Wachsender Energiebedarf

Zumindest, wenn es um die Inlandsversorgung geht. Der Iran entwickelt sich und dazu gehört wachsender Energiebedarf. Bei Strom und – mehr noch – bei Benzin: Die längst überfällige Erneuerung der einst recht vorsintflutlich anmutenden Flotte von Personenwagen hat bereits einen absurden Engpass offen gelegt: Der Iran verfügt nicht über ausreichend Raffinerie-Kapazitäten und muss Benzin importieren. Der Trend ist klar und er wird nicht mehr umzukehren sein. Und die Suche nach Alternativen wird dadurch förmlich zwingend.

Und es ist nicht überraschend, dass man im Iran auf ähnliche Ideen kommt wie in Indien, China oder auch in politischen Kreisen Deutschlands: Eine Alternative für Öl und Gas könnte Atomkraft sein. Nun werden auch im Iran Taxis nicht mit Atomkraft betrieben werden, aber der Öl- und Gas-Verbrauch bei der Herstellung von Strom und in der Industrie könnte durch Atomkraftwerke doch drastisch reduziert werden. Und damit würden Ressourcen für den Export frei – deren Einkünfte wiederum der Entwicklung des Landes zugute kämen (von der Bereicherung der Teheraner Führung einmal abgesehen).

Unterstützt von den USA

Der Einsatz von Atomkraft war schon zu Zeiten des Schahs ein Zukunftstraum des Iran. Unterstützt damals von den USA, die Teheran den ersten Forschungsreaktor lieferten.
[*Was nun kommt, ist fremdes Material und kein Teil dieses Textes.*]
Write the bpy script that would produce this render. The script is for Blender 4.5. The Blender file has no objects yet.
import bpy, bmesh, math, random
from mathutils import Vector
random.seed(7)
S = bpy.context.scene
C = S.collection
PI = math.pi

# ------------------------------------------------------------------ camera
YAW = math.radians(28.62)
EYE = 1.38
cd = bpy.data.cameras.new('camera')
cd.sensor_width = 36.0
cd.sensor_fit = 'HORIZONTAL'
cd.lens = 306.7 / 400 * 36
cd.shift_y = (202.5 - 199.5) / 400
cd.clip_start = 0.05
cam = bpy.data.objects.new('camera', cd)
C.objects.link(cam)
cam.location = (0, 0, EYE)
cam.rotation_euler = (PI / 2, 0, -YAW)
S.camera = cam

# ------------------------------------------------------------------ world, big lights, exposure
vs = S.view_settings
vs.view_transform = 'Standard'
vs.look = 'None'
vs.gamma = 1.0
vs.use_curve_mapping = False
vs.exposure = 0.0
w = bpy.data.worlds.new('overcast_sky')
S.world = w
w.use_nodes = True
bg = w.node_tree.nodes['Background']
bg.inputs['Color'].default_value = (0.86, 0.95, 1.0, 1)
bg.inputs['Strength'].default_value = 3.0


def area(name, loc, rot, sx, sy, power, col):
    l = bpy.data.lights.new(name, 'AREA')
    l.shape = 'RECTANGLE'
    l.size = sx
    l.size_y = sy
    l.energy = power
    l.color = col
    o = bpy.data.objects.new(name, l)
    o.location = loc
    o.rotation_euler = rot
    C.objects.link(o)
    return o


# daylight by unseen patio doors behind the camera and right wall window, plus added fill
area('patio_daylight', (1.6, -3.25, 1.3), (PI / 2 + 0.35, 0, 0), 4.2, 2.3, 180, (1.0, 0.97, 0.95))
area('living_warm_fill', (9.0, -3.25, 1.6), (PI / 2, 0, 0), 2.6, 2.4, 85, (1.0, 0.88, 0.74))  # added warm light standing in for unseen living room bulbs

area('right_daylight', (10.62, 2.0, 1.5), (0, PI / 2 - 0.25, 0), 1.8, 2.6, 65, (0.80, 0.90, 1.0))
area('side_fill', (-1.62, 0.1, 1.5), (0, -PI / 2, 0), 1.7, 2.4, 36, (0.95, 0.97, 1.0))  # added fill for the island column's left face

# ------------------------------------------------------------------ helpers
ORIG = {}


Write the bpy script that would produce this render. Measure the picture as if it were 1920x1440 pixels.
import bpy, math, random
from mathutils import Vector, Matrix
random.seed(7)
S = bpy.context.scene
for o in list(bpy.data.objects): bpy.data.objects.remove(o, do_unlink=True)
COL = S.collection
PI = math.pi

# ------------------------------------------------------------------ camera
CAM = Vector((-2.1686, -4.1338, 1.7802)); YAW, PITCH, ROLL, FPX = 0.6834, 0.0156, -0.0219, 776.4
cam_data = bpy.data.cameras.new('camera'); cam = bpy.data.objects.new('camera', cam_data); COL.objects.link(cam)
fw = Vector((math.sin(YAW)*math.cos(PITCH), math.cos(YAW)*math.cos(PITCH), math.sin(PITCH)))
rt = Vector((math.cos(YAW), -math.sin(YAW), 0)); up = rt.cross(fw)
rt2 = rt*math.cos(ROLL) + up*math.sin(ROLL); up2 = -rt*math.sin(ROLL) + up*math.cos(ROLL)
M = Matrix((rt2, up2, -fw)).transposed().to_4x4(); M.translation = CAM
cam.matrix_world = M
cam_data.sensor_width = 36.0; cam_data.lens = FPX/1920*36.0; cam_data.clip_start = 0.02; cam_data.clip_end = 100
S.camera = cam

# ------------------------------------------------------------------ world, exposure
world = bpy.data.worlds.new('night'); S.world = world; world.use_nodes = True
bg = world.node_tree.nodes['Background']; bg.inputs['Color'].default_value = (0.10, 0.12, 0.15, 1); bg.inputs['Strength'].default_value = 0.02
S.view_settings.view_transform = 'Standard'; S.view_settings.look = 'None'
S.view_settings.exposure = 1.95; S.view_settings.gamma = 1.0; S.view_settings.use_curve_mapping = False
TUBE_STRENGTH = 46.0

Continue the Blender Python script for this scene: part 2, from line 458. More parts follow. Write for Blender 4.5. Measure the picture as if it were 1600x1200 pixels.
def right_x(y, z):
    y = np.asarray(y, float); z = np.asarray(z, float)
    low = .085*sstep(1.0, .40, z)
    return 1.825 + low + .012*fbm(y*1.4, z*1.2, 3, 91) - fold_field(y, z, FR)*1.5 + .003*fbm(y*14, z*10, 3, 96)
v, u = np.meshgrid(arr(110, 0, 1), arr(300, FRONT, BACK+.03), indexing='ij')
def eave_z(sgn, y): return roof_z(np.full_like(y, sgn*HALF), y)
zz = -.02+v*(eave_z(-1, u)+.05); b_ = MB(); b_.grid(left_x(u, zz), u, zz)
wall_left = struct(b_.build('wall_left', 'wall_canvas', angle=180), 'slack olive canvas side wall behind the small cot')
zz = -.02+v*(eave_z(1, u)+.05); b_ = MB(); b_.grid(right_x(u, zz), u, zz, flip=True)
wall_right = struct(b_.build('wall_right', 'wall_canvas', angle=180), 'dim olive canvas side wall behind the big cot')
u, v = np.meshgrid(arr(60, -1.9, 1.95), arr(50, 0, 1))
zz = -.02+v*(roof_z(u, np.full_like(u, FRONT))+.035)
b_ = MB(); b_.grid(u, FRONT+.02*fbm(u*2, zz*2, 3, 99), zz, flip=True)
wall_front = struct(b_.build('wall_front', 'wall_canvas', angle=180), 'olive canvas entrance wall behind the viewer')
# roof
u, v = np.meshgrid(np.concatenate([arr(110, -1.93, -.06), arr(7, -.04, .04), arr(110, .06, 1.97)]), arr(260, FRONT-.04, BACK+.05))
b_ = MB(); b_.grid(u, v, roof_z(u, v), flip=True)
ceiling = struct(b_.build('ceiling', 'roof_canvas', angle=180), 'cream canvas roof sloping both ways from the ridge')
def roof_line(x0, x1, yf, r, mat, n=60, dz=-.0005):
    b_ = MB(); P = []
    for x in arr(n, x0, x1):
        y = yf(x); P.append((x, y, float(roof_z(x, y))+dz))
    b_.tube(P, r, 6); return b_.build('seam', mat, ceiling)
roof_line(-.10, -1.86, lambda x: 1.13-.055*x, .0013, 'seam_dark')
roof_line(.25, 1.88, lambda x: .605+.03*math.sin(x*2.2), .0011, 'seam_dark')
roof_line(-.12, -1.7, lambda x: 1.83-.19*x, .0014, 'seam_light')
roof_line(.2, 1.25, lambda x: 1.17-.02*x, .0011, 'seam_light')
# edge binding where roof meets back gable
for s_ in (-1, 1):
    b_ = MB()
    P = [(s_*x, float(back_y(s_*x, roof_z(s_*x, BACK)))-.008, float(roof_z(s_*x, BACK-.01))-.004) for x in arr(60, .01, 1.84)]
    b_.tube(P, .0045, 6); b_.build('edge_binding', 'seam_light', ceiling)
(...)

In die Regierungszeit des Schahs fällt auch der Baubeginn des großen Atomreaktors von Bushehr am Persischen Golf, maßgeblich unter Führung deutscher Firmen. Nach der Revolution 1979 wurden die Deutschen abgezogen und die Mullahs zeigten jahrelang kein Interesse an Atomkraft. Als dieses Interesse erwachte, war der Westen nicht bereit zu helfen. Die Sowjets sprangen willigst ein und russische Techniker haben Bushehr fast fertig gestellt. Moskau hat auch Verträge zum Bau eines ganzen Dutzends von Reaktoren abgeschlossen.

Die schlechte Erfahrung mit Bushehr ist ein wichtiges Argument für Teheran, sich unabhängig machen zu wollen vom Ausland. Ein Argument, das umso mehr Gewicht bekommt, als der Iran selbst über Uran verfügt und deswegen durchaus in der Lage sein könnte, den ganzen atomaren Kreislauf in eigener Regie zu beherrschen.